Точное и обстоятельное изложение учения Ария дает в сжатой форме св. Александр в своей энциклике. Не всегда Бог был Отцом, но было, когда Бог Отцом не был. Не всегда существовало Слово Бога, но произошло из не — сущего. Именно, сущий Бог сотворил (Его), несущего, из не сущего ; посему было, когда Его не было. Сын есть создание и тварь и не подобен Отцу по существу. И Он не есть истинное и по природе Слово, и не есть истинная Его мудрость, но одна из тварей . Словом же и Мудростью называется не в собственном смысле и Сам сотворен собственным Словом Бога и сущей в Боге Премудростью, в которой Бог соделал как все прочее, так и Его. Посему Он подлежит превращению и изменению по природе, как и все разумные существа; Слово (ипостасное) чуждо и далеко отстоит от сущности Отца (ср.: Socr. . . 1,6). И Отец невидим для Сына: Слово не имеет совершенного и точного знания Отца и не может видеть Его; даже Своего существа Сын не знает, как оно есть. Бог сотворил Его ради нас, дабы через Него, как через орудие, создать нас, и Он не существовал бы, если бы Бог не восхотел сотворить нас. Кто — то однажды спросил их (ариан): может ли Слово Бога подвергнуться такому же извращению, какому подвергся диавол, и они не побоялись ответить: может, потому что Он изменчивой природы, как происшедший и созданный.
Давно уже поставленный для христианского богословия вопрос о достоинстве Основателя христианской религии — Христа как Сына Божия и Его отношения к Богу Отцу, Арий решил, таким образом, в направлении динамического монархианства и именно потому, что исторически стоял на почве монархианских воззрений Павла Самосатского. Христос, по нему, есть тварь, и наименование Его Сыном Божиим не указывает на особые исключительные отношения Его к Богу по природе. С точки зрения Ария было лишь непоследовательностью, когда он говорил еще о Троице, в то же время прямо противополагая Сына и Духа Св., как тварей, Отцу, как единому Богу. Но Христос, не будучи Богом, не есть и человек. Отражая на себе влияние оригеновского богословия, Арий создает понятие о воплотившемся во Христе Логосе как твари, превышающей все прочие сотворенные существа. Получается весьма разнообразное и своеобразное представление о Христе. Он не истинный Бог, но тварь, и Он не истинный человек, человеческая в Нем только плоть, а душу заменяет сотворенный Логос. Эту теорию Арий и его последователи хотели обосновать на Писании, истолковывая места, где говорится об уничижении Христа по домостроительству спасения, в качестве доказательств ограниченности Его природы (ad .: ' . … … ) (Theod. . . I, 4). Готовы они были сослаться и на Предание, хотя встречающиеся ссылки и не отличаются определенностью. Арий, например, так начинает «Фалию»: «По вере избранных Богом, знающих Бога , чад святых, православных , восприявших Св. Духа от Бога, вот чему научился я от причастных мудрости, сведущих ( = почтенных), богоученых, во всем мудрых; за ними вслед шествую я, не неизвестный , о котором всюду говорят, много пострадавший за славу Божию» (ср.: Ath. Or. contra Arian. I). Представителями рационализма в современном значении этого слова, т. е. в смысле открытого провозглашения разума источником и критерием познания, ариане не были.

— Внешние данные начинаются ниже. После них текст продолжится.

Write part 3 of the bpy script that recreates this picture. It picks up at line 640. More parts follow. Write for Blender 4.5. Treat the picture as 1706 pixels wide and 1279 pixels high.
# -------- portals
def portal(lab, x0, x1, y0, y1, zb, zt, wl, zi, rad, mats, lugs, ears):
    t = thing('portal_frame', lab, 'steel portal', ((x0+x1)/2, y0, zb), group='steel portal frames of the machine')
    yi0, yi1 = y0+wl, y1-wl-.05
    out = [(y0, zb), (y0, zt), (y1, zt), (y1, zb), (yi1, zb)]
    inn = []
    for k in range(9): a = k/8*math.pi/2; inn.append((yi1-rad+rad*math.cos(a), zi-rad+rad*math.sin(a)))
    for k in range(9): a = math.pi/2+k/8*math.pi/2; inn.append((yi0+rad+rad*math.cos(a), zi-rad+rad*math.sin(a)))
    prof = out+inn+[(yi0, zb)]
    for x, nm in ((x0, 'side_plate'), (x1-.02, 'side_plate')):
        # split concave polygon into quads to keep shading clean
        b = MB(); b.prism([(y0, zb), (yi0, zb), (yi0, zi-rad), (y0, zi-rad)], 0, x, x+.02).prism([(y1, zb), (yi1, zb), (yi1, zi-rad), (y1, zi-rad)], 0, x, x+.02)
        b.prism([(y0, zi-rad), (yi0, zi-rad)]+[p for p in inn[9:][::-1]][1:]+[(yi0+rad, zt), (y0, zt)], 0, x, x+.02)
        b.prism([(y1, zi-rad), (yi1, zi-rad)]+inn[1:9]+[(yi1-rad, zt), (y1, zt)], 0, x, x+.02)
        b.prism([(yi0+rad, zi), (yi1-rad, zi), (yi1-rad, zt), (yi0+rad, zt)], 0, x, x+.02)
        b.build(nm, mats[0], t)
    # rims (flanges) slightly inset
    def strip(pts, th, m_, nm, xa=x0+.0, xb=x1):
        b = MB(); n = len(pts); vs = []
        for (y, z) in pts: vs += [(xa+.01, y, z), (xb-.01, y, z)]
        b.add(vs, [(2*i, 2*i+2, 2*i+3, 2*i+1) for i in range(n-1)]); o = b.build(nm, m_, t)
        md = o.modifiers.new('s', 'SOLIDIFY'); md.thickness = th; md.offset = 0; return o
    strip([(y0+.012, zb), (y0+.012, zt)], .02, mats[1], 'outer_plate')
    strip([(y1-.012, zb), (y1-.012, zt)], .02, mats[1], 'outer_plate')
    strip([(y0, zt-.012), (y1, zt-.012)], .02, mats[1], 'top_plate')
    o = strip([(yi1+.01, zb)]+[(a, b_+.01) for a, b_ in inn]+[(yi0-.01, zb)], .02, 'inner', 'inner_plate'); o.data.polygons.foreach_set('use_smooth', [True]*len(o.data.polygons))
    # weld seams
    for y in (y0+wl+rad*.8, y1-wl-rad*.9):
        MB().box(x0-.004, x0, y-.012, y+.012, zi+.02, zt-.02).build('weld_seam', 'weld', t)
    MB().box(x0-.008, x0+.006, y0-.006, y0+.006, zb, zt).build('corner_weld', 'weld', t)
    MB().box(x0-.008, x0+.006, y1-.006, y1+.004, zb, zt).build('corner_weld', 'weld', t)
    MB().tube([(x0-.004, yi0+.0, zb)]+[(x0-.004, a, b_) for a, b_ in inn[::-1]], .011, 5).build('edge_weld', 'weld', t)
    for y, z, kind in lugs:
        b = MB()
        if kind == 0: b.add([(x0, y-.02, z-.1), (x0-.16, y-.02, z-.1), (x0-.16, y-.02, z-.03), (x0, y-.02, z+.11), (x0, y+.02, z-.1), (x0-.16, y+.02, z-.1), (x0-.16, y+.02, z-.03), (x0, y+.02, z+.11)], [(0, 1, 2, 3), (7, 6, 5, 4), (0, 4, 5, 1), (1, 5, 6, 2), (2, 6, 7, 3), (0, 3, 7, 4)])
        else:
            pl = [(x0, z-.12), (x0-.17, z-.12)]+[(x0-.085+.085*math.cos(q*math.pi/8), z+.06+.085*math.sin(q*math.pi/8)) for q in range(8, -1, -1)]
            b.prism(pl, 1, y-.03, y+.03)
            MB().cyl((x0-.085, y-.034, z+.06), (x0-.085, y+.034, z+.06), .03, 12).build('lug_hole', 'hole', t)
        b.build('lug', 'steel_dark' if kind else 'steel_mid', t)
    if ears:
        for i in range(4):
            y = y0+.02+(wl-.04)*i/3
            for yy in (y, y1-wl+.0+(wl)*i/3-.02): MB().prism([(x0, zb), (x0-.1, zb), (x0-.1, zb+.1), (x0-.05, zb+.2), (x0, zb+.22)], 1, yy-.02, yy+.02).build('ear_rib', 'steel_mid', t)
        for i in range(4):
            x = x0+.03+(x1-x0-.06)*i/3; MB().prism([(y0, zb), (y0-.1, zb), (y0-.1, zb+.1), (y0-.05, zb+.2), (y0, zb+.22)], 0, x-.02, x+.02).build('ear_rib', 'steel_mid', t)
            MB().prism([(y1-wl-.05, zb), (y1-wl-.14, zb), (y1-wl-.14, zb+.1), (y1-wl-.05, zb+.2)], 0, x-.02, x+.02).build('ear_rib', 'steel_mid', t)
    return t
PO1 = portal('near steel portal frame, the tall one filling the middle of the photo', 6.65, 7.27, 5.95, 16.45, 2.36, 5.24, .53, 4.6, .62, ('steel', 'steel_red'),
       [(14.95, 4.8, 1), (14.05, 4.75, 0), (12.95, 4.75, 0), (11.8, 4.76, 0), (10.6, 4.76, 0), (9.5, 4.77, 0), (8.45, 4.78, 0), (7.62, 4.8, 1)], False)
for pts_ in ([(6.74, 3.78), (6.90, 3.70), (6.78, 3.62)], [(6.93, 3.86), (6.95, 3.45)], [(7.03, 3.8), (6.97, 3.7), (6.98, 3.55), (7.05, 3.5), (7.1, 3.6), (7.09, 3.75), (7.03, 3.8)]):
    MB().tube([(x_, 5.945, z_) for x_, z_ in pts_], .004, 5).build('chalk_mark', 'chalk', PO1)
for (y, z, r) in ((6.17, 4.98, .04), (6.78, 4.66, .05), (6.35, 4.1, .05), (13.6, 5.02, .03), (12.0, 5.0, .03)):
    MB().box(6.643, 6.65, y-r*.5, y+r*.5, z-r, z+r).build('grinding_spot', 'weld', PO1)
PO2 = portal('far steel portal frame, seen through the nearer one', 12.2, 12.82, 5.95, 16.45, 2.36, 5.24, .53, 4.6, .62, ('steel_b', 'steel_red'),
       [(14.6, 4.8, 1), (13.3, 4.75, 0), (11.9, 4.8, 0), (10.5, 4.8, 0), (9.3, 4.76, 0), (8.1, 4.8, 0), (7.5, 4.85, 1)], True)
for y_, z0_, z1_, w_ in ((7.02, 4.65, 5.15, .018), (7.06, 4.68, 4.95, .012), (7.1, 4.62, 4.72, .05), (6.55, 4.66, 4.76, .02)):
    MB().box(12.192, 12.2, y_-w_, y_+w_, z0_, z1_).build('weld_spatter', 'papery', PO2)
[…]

Но не будучи рационалистом в указанном смысле, Арий, ученик Антиохийской школы, во всяком случае является представителем рассудочного мышления в богословии. Нельзя отказать ему в искусстве и последовательности, с какими он движется в области известных формально — логических понятий. Но ему чужды и глубины религиозной мистики, и высоты богословско — философской спекуляции. Отсюда его догматическая конструкция оказывается совершенно не выдерживающей критики и с религиозной, и с философской точек зрения. Лежащий в основе христианства и исповедуемый Церковью факт вочеловечения Бога идет навстречу естественному стремлению человека к единению с Божеством, как с началом и последней целью всего существующего. Все тенденции Ария, между тем, направлены лишь к тому, чтобы как можно более удалить Божество от мира, представить Его бесконечно возвышающимся и недоступным для сотворенных существ. Принимающий плоть Логос есть также тварь, и хотя выше других тварей, но бесконечно далеко отстоит от Бога и не приближает Его к людям. Все значение Его воплощения сводится к тому, что в лице Его явился человечеству Учитель, сам, однако, не обладавший вполне совершенным знанием, и пример для подражания. — Арианство явилось, таким образом, разрушением христианской религии, сводя всю сущность его к неглубокому морализму. При этом вовсе не было необходимости с сотериологической точки зрения признавать бытие особого мифического существа, т. е. сотворенного Логоса, который не есть ни Бог, ни человек: Спасителем, в арианском смысле, мог бы быть и простой человек. Учение Павла Самосатского в этом случае было менее искусственным.